Nach Jahren der Zweitklassigkeit stieg Hertha Ende der 1990er Jahre in die erste Liga auf. Die Euphorie um den Club, die auch den Osten der Stadt erfasste, trug die Mannschaft bis in die Champions League. Doch eine ziemlich verfehlte Vereinspolitik mit überzogenen Erwartungen, überteuerten Spielern und vielen Trainerwechseln entzog dem Verein sein Fundament. Zweimal stieg der Verein ab, erarbeite sich jedoch jeweils den direkten Wiederaufstieg in die erste Liga. Seitdem etablierte sich der Verein als solide Mittelfeld-Mannschaft der Bundesliga-Tabelle. Vieles änderte sich im Sommer 2019, als der superreiche Investor Lars Windhorst mit einem großen Koffer voller Geldscheine beim Verein anklopfte. Sein Privatvermögen wird auf bis zu 800 Millionen Euro geschätzt.
Die 375 Millionen-Euro-Spritze für Hertha
Windhorst stellte dem Verein 375 Millionen Euro in Aussicht. Die Hertha-Oberen empfingen den Investor mit offenen Armen, ohne dass es eine breitere Debatte im Verein und unter den 40.000 Mitgliedern gab. Wer darauf hinwies, dass Investoren nicht aus Liebe zum Fussball Geld in die Hand nehmen, sondern um aus Geld mehr Geld zu machen, hatte es in dieser Phase auch in der Mitgliedschaft schwer. Windhorst investierte, konnte sich jedoch keinen unmittelbaren Einfluss auf den Verein erkaufen. Nach der geltenden 50+1 Regel können Investoren nur Minderheiten-Rechte erwerben. Im Falle von Hertha hält Windhorst eine Mehrheit der Anteile einer dafür geschaffenen GmbH, die jedoch formal keinen Einfluss auf die Politik des Vereins hat.
Schon auf der ersten gemeinsamen Pressekonferenz von Windhorst und dem damaligen Hertha-Präsidenten Werner Gegenbauer wurde deutlich, dass Windhorst sich mit der Rolle des Zuschauers nicht zufrieden geben wird. Zur Freude der euphorisierten Hauptstadt-Presse rief er Hertha zum „Big City Club“ aus. Er sehe keinen Grund, warum Hertha in den nächsten Jahren nicht auch um Champions League und Meisterschaft mitspielen könnte.

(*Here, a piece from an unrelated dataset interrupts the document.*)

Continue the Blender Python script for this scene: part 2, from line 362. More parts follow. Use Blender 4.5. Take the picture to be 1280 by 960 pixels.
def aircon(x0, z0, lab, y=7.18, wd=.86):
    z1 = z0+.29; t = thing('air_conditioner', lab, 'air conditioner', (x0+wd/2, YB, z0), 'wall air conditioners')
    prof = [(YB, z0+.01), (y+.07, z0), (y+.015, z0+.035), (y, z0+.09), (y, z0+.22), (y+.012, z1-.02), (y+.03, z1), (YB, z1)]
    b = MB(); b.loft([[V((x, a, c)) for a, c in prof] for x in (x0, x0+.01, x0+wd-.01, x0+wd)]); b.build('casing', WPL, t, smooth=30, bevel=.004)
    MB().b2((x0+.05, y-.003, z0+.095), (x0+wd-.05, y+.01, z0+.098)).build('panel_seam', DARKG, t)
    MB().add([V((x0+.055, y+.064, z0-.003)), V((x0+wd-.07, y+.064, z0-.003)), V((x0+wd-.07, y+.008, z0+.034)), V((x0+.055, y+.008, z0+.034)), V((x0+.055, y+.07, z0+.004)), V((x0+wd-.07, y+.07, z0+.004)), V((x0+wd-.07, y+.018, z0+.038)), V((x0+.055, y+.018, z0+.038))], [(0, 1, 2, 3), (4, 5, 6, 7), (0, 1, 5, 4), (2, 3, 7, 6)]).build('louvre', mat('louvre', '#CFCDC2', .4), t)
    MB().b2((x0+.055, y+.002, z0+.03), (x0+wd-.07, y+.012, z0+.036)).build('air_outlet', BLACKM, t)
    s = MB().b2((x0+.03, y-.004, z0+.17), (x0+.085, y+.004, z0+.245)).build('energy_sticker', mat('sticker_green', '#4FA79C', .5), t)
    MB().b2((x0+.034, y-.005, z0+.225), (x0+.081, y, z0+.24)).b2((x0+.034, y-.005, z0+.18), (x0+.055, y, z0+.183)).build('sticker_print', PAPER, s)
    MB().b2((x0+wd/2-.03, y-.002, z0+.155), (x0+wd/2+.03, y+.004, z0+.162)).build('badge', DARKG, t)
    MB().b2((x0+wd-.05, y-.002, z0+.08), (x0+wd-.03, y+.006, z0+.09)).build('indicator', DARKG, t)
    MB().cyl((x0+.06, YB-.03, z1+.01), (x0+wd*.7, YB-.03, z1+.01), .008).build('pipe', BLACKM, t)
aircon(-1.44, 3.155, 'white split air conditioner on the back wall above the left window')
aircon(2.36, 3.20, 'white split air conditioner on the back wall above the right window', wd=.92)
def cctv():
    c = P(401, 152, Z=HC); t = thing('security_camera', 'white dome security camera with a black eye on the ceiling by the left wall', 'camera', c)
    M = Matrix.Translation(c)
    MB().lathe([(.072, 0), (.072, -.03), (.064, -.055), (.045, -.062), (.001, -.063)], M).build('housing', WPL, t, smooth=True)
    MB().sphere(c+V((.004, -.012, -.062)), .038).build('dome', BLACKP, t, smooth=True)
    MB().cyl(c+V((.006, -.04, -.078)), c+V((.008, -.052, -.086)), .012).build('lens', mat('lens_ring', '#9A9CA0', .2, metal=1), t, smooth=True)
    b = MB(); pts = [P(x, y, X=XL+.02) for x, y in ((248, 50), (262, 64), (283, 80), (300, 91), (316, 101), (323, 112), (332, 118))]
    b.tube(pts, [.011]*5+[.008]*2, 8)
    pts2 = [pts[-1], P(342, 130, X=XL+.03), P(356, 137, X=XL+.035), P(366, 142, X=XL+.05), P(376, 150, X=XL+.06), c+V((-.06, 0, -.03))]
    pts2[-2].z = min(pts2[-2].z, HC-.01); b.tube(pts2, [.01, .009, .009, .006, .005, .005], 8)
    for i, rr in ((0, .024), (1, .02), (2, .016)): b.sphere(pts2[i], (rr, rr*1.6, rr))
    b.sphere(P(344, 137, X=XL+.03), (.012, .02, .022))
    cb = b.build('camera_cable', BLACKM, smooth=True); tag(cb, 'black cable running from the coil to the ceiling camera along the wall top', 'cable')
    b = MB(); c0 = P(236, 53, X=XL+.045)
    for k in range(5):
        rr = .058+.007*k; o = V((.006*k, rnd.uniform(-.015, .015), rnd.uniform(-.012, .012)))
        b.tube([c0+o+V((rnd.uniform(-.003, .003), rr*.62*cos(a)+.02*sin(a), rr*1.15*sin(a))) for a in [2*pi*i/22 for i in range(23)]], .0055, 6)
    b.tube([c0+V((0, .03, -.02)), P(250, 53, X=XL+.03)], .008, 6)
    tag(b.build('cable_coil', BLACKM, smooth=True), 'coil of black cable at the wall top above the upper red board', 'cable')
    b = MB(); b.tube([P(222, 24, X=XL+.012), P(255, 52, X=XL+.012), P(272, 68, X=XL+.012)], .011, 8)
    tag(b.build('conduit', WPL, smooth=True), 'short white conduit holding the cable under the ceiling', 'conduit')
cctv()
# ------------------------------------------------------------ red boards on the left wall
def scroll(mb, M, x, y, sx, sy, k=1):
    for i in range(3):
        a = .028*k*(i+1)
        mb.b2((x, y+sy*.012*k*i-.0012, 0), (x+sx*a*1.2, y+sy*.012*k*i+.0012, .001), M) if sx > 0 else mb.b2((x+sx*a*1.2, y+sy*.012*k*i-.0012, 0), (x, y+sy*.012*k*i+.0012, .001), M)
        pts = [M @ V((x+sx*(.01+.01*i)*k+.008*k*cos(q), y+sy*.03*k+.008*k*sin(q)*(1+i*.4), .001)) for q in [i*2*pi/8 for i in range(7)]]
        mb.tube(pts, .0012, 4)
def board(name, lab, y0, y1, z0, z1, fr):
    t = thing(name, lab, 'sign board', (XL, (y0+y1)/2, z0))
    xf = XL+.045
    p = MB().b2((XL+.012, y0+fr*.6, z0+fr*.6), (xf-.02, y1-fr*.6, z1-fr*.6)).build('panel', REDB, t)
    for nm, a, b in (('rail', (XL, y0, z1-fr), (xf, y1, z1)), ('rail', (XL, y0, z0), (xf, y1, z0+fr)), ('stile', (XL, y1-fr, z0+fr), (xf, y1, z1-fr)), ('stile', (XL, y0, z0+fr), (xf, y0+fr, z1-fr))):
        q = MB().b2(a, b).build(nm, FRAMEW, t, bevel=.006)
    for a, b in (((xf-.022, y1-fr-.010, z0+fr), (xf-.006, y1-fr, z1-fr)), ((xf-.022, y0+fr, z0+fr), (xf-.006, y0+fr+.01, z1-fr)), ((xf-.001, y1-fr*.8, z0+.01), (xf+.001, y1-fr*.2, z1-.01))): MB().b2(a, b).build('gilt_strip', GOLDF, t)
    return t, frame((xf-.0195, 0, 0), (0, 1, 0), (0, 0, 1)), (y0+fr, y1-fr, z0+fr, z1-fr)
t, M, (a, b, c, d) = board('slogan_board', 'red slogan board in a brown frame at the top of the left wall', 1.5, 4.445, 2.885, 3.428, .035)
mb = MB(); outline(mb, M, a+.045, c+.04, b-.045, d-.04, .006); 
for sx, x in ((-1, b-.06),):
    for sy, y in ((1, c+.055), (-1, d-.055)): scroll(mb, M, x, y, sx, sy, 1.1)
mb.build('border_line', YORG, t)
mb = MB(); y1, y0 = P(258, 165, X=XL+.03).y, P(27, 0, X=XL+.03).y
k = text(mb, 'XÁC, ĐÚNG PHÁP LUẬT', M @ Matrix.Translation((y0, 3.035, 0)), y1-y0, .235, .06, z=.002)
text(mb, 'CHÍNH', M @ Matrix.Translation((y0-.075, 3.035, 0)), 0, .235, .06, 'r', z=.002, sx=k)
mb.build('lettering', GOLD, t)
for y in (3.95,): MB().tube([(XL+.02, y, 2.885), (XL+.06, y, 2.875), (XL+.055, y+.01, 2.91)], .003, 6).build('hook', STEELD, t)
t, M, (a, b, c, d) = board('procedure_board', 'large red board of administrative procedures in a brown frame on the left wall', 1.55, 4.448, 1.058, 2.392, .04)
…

Die „alte Dame“ wird zum Gespött der Liga
Damit waren Pflöcke eingeschlagen und extrem hohe Erwartungen geschürt worden – ohne Diskussion im Verein, unter den Mitgliedern, den Fanclubs, dem Trainer oder der Mannschaft. Letztere sah sich fortan nahezu bei jedem Sportinterview der Frage ausgesetzt, wie ihre Leistung mit dem „Anspruch“ des „Big City Clubs“ in Einklang zu bringen war.
Ich war selbst Zeuge bei diversen Hertha-Auswärtsspielen, wie sich der Verein zum Gespött der Liga entwickelte. Die „alte Dame“ wurde zunehmend zum Sinnbild des „Großen Geldes“ im Fußball – garniert mit einem unfreiwillig komischen Größenwahn, der selbst neutrale Fußballbegeisterte automatisch für die gegnerische Mannschaft die Daumen drücken ließ. Keine Überraschung, dass sich der Erfolg nicht sofort einstellte. Tore werden nun einmal nicht herbeigeredet, sondern müssen erarbeitet und geschossen werden.

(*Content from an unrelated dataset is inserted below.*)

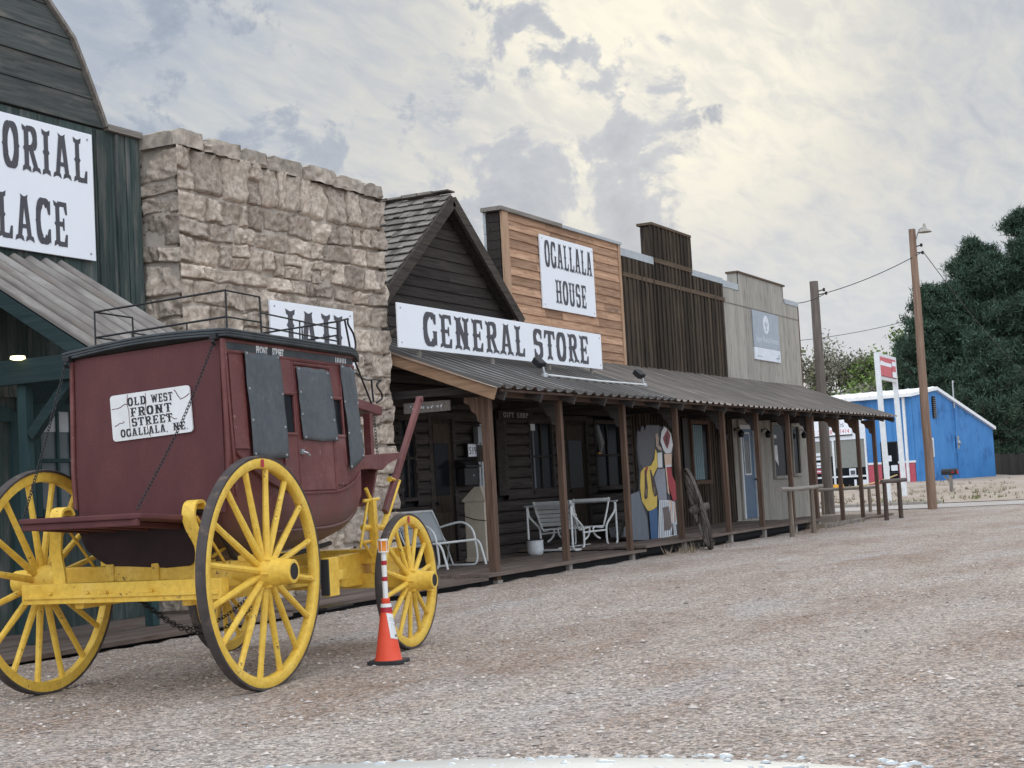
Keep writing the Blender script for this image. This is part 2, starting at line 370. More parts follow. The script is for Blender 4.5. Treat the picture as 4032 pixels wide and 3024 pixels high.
mat('capstone', [(.25, (.30, .25, .205)), (.5, (.465, .395, .325)), (.75, (.60, .525, .44))], 3., det=11, rough=.92, bump=.9, bdist=.03, island=.15, nrough=.68, fine=((.12, .11, .10), 9, .5))
mat('roof_metal', [(.3, (.20, .185, .168)), (.5, (.35, .335, .315)), (.7, (.48, .47, .45))], 1.6, (4, .7, 1), 8, .55, .1, metal=.35, patch=((.19, .125, .09), 1.1, .52, .66, (3, .5, 1)), stripe=((.045, .038, .034), .32, .95, -11.5))
mat('roof_rust', [(.3, (.14, .118, .102)), (.5, (.24, .202, .175)), (.72, (.36, .31, .27))], 1.5, (6, .6, 1), 8, .7, .15, metal=.1, patch=((.24, .215, .19), 1.4, .56, .7, (5, .5, 1)), stripe=((.05, .042, .037), .32, .75, -4.67))
mat('awning_metal', [(.3, (.13, .112, .098)), (.5, (.225, .20, .18)), (.7, (.33, .305, .28))], 1.5, (4, .9, 1), 8, .6, .1, metal=.2, patch=((.20, .165, .14), 1.7, .55, .68, (5, .7, 1)), stripe=((.085, .07, .06), .225, .85, -10.3))
flat('flashing', (.50, .53, .55), .45, .5, bump=.05)
mat('sign_white', [(.3, (.83, .85, .89)), (.7, (.86, .88, .92))], 2, rough=.45, bump=0)
flat('sign_letter', (.075, .072, .082), .5)
flat('sign_grey', (.36, .40, .445), .5)
flat('sign_soft_white', (.72, .75, .80), .5)
flat('black', (.018, .018, .02), .5)
flat('dark_gap', (.012, .012, .013), .9)
mat('dark_glass', (.012, .014, .017), 2, rough=.15, bump=0, spec=.04)
mat('dim_glass', (.14, .16, .17), 2, rough=.12, bump=0, spec=.12)
flat('window_pale', (.42, .44, .45), .35)
flat('cut_hair2', (.13, .135, .145), .7)
flat('curtain', (.19, .27, .285), .7, k=14)
flat('blue_door', (.085, .15, .235), .45)
flat('white_trim', (.72, .74, .75), .5)
flat('iron', (.035, .034, .036), .5, .6)
flat('galvanised', (.40, .41, .42), .45, .7, bump=.05)
flat('beige_metal', (.50, .43, .345), .55, bump=.05)
flat('white_paint', (.70, .71, .70), .45, bump=.1, k=9)
mat('enamel', [(.3, (.50, .51, .52)), (.7, (.68, .69, .70))], 14, rough=.4, bump=.1, patch=((.16, .12, .10), 7, .66, .76))
flat('letter_pale', (.36, .36, .35), .7)
mat('mesh_fabric', [(.3, (.33, .35, .36)), (.7, (.44, .46, .47))], 60, rough=.7, bump=.2)
# coach
mat('coach_red', [(.3, (.115, .032, .030)), (.55, (.160, .050, .046)), (.75, (.21, .080, .071))], 2.6, (1, 1, 1), 8, .5, .12, .006, rvar=.14, patch=((.21, .098, .095), 2.2, .54, .76), fine=((.07, .02, .022), 30, .3), chips=((.30, .20, .18), 40, .655, .70), dirt=((.15, .105, .09), .85, 1.35, .5))
mat('coach_canvas', [(.3, (.085, .026, .027)), (.7, (.128, .041, .041))], 3.5, (1, 1, .4), 8, .75, .5, .02, fine=((.065, .03, .033), 60, .4))
mat('coach_dark', [(.3, (.026, .016, .019)), (.7, (.046, .028, .032))], 4, det=6, rough=.8, bump=.2)
mat('coach_yellow', [(.3, (.76, .475, .06)), (.55, (.82, .545, .085)), (.75, (.86, .61, .14))], 5, det=9, rough=.5, bump=.18, bdist=.004, rvar=.12, patch=((.62, .33, .02), 3.2, .54, .85), fine=((.50, .28, .035), 26, .35), chips=((.17, .10, .045), 34, .62, .68))
mat('tyre', [(.3, (.05, .042, .04)), (.7, (.085, .07, .066))], 9, rough=.85, bump=.3, patch=((.17, .12, .09), 8, .52, .75))
mat('tarp', [(.3, (.062, .072, .080)), (.7, (.098, .110, .118))], 3., (1, 1, .6), 8, .62, .5, .025, fine=((.14, .15, .155), 20, .3), chips=((.16, .165, .165), 30, .64, .70))
mat('coach_roof', [(.3, (.036, .043, .048)), (.7, (.075, .085, .09))], 7, det=8, rough=.7, bump=.25)
mat('leather', (.03, .027, .026), 9, rough=.7, bump=.2)
mat('plate_white', [(.3, (.62, .62, .61)), (.7, (.74, .74, .74))], 5, rough=.6, bump=.1)
flat('reflector_red', (.42, .02, .03), .3)
mat('cone_orange', [(.3, (.78, .075, .035)), (.7, (.86, .115, .055))], 6, rough=.5, bump=.08)
flat('cone_red_band', (.40, .015, .03), .4); flat('cone_white', (.78, .78, .77), .4); flat('rubber', (.025, .025, .027), .7, bump=.15)
flat('amber', (.75, .24, .02), .25)
# far things
mat('blue_paint', [(.3, (.045, .195, .47)), (.7, (.07, .25, .55))], 1.3, (1, 1, .4), 6, .5, .05, patch=((.025, .11, .30), .7, .5, .7))
flat('wainscot_red', (.45, .075, .11), .5); flat('roof_white', (.84, .84, .84), .5)
flat('blind', (.23, .24, .22), .8); flat('sign_red', (.62, .12, .14), .45); flat('sign_dark_red', (.25, .02, .04), .5); flat('lettering_red', (.62, .07, .07), .5)
flat('bumper_yellow', (.75, .36, .03), .6); flat('hose', (.55, .40, .20), .6)
wood('fence_wood', (.03, .028, .027), (.075, .068, .062), 'z', .25)
mat('bark', [(.3, (.055, .042, .033)), (.7, (.13, .10, .08))], 6, (4, 4, .7), 6, .95, .6)
def leaf(name, a, b, isl=.4): return mat(name, [(.3, a), (.7, b)], .9, (1, 1, 1), 4, .75, 0, island=isl, spec=.2)
leaf('needles', (.026, .052, .036), (.070, .112, .072), .6); leaf('leaf_olive', (.14, .15, .07), (.24, .24, .12)); leaf('leaf_spring', (.10, .16, .045), (.20, .27, .085)); leaf('leaf_grey', (.16, .155, .12), (.27, .255, .19))
leaf('dry_grass', (.22, .17, .12), (.36, .285, .205)); leaf('green_grass', (.09, .11, .04), (.22, .22, .10))
flat('car_paint', (.33, .355, .36), .4, .1, coat=.2)
mat('droplet', (.47, .50, .51), 3, rough=.3, bump=0, spec=.4)
flat('tail_glass', (.55, .58, .6), .1)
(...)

Multimillionär will Hertha-Präsident stürzen
Nach einer Serie von Niederlagen gelang es Windhorst, die Hertha-Verantwortlichen zu überzeugen, seinen Vertrauten aus Kalifornien, den Ex-Nationaltrainer Jürgen Klinsmann, als neuen Trainer zu installieren. Die Tragödie nahm ihren Lauf: Nicht Real Madrid, nicht Paris Saint-Germain, nicht Manchester City, sondern Hertha BSC tätigte in der Wintertransferphase 2019/2020 die weltweit höchsten Investitionen für neue Spieler. Mit 80 Millionen Euro wurde eingekauft, was nicht bei drei auf den Bäumen war, ohne zu fragen, ob die Neuzugänge, inklusive der Gehälter, in das Mannschaftsgefüge passten.
Es folgten zwei Beinahe-Abstiege in die Zweite Liga. Dem Investor gelang es, diese Entwicklung dem – zugegebenermaßen unglücklich agierenden – Vereinspräsidium alleine anzulasten. Mittlerweile sind die 375 Millionen Euro so gut wie aufgebraucht, auch wenn zur Fairness gehört, dass ein Teil der Summe in Schuldentilgung und Corona-Ausgleich geflossen ist.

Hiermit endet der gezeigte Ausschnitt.